According to Davis, river rapids are graded one through five, with five being the toughest and most dangerous. The three stars canoed and swam in grades two, three and four, and at one point, they took the canoe down a small waterfall named Geoff s Joy and jumped out. During a particular sequence, Green swam through grade three rapids, and in another, Lillard treated the upturned canoe as though it were a surfboard and rode it down a grade three river. This was originally envisaged as a stunt double/visual effects job. But both Green and Lillard insisted.

"I remember our first training day on what was considered to be a mild river, and the instructor told us to get into our wetsuits, but since the river was flat, I really didn't see the need,” recalls Lillard, who earned the nickname "Sinker” from the safety crew. "Anyway, because the instructors insisted, I grudgingly put on my wet suit, and within 30 seconds of getting in the canoe, Dax and I flipped it!”

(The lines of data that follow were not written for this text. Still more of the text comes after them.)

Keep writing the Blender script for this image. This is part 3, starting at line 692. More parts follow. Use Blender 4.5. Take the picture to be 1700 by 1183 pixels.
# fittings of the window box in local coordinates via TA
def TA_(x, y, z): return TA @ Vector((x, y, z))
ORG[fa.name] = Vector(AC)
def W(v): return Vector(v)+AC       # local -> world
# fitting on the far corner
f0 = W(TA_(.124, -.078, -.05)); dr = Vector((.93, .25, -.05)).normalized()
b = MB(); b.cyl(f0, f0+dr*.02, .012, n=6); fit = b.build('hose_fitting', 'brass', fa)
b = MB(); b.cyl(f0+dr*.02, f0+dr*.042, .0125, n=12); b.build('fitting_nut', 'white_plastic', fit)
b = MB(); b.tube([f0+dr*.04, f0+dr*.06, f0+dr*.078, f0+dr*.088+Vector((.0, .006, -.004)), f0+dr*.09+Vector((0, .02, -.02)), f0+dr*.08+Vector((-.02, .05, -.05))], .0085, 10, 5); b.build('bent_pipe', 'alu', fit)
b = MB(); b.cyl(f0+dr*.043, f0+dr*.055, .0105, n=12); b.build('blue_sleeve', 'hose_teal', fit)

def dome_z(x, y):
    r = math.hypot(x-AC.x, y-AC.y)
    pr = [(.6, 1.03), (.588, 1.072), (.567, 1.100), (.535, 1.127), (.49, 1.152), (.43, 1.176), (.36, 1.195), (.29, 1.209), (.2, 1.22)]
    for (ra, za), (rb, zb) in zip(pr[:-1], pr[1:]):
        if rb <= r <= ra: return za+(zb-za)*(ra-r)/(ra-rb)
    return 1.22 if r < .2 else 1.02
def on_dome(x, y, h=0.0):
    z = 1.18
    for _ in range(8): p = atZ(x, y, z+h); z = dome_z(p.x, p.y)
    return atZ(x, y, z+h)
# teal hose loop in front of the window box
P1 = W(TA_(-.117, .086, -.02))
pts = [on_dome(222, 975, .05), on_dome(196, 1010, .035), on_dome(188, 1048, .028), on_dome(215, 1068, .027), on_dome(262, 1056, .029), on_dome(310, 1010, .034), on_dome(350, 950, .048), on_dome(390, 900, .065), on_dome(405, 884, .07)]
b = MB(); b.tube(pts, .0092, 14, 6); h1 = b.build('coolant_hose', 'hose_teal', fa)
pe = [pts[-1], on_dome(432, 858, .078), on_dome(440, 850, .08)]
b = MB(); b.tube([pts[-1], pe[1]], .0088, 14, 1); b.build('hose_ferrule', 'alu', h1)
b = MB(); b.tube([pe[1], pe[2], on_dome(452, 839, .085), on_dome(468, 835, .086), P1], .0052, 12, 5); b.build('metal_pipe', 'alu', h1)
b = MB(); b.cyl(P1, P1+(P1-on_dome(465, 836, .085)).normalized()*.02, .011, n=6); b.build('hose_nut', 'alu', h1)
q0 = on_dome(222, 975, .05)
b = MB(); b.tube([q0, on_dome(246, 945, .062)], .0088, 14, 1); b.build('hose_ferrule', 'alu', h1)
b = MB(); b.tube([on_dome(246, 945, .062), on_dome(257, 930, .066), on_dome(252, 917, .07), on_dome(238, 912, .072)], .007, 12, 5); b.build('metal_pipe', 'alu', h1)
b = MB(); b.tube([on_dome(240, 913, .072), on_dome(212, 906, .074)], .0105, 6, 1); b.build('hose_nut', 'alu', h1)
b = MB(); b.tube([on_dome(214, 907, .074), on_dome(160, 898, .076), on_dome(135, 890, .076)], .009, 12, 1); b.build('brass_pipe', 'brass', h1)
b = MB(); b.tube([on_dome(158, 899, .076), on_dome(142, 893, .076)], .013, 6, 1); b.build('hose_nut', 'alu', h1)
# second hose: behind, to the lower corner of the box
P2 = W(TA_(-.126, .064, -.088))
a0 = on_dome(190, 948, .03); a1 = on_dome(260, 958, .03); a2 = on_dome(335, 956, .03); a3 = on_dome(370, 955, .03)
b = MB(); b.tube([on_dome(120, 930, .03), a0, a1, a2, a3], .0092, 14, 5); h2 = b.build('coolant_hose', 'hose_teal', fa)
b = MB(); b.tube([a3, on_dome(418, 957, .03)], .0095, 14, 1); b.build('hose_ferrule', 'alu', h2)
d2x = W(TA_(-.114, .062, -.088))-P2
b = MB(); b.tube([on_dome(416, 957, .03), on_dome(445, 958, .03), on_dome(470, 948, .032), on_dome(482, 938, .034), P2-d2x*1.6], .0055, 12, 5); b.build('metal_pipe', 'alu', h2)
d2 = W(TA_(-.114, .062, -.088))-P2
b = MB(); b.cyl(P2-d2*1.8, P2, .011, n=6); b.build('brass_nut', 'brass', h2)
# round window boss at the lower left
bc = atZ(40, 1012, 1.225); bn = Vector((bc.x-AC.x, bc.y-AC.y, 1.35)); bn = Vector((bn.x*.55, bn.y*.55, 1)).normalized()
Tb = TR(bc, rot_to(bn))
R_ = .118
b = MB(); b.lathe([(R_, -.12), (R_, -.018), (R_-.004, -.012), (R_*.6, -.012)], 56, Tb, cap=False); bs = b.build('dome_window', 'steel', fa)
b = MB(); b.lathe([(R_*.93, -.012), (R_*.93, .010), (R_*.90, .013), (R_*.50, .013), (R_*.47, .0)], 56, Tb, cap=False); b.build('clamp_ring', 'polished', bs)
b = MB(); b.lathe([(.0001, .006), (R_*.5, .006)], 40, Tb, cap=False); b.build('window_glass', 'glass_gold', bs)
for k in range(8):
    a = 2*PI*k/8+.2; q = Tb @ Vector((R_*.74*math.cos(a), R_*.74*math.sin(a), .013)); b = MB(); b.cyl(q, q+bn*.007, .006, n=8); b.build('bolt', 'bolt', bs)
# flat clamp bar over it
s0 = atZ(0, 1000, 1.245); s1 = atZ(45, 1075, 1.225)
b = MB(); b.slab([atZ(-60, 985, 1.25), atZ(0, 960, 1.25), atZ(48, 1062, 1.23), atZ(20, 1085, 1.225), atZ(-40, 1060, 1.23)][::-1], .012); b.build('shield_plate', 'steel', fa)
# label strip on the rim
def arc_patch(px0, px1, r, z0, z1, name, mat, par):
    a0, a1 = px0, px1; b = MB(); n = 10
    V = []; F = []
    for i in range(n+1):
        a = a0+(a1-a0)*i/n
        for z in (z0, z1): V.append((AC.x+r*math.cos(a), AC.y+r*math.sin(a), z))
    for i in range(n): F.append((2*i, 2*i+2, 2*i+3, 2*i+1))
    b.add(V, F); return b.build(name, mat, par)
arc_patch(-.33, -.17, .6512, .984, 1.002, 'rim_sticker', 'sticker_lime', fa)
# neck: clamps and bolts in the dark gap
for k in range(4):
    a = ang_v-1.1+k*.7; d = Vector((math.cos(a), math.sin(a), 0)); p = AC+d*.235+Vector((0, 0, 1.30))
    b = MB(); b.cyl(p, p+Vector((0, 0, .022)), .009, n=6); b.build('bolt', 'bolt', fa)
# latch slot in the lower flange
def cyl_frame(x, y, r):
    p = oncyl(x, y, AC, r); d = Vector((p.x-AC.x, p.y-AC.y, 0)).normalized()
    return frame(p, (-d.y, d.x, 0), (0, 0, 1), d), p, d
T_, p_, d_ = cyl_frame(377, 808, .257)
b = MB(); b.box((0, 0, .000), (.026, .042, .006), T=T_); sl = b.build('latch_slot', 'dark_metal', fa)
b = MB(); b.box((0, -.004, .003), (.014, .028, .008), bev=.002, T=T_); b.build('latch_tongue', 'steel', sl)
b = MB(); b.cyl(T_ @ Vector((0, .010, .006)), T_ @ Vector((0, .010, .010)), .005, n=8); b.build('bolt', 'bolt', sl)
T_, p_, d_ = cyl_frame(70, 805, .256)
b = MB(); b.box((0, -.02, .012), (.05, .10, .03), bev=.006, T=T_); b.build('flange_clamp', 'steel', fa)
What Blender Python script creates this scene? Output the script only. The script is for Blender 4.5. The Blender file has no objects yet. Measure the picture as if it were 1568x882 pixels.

Shepard remembers being glad he had the wet suit on. ‘~The water was 38 degrees and it was miserable!” he laughs. "I've always been pretty cocky about my physical talents, but that experience took me down a peg.

Green credits their training for making the scenes as exciting as they are, but says that canoeing turned out to be far more difficult than he had ever imagined. "A canoe is unstable as it is, and with three of us in one, it was pretty hairy,” recalls Green. "Luckily we had Augie, who used to be a world championship rower. He gave us instructions all along the way and made us feel really safe.”

Lillard sees another benefit to the training. "The rowing really brought us together,” observes the actor. "Right from the start, Dax, Seth and I learned that working as a team would help us survive and that really bonded us, not only as actors but as characters in the film and friends afterward.”

While the actors definitely exceeded the filmmakers' hopes in the quality of their stunt work, having Augie Davis and a skilled white water team onboard to keep everything safe and in control was very important. Still, with stunts ranging from working with a huge bear to jumping into freezing white water, everyone on the set felt their hearts beat a little faster as the actors went through some of their more difficult scenes.

Dax Shepard's heart kicked into a higher gear the day he spent rappelling down from the 90-foot high tree house nestled in the branches of Earth Child, the giant redwood so named by the hippie chicks (Rachel Blanchard and Christina Moore) trying to keep her from being chopped down by loggers.